Hoe zich de avondluchten vulden

met zwoele geur en zacht gegons;

de meregolfjes zongen: ‘Gulden’,

het lover ruiste: ‘God met ons’.

Van Hattum verbindt hier de Veluwse grond met wat grond van geloven is geworden van eeuwen her tot hier en nu.

Ik was laatst in Uddel en opende voor wat leeftocht de deur van Boons Markt, een winkelinitiatief van een vrouw Boon in de Alblasserwaard, eind 19e eeuw. Het werd een keten in vooral Bibelbeltgebieden. In de winkel meest vrouwen van wie je de degelijkheid van de protestantse orthodoxie tegemoet komt gekoppeld aan een niet onaangename nonchalance en gemoedelijkheid.

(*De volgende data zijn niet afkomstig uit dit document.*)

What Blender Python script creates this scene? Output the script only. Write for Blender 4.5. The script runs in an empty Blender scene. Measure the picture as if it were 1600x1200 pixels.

Het is  wijlen dr.Henk Vreekamp geweest, afkomstig uit zo’n milieu, die z’n hele leven heeft nagedacht en geschreven over zijn geboortegrond in relatie tot de ‘leefgrond van Schrift en getuigenis’.  Graag neem ik u deze vakantieperiode mee met hem op mijn stuur door de Veluwe. Met vooral zijn boek Zwijgen bij volle maan als gids en routebeschrijving. Dat boek begint met een citaat van Willem van Toorn: ‘Namen op de borden duiden aan hoe de tijd dwars door het landschap loopt’. Ik zou zeggen: spring gerust achterop!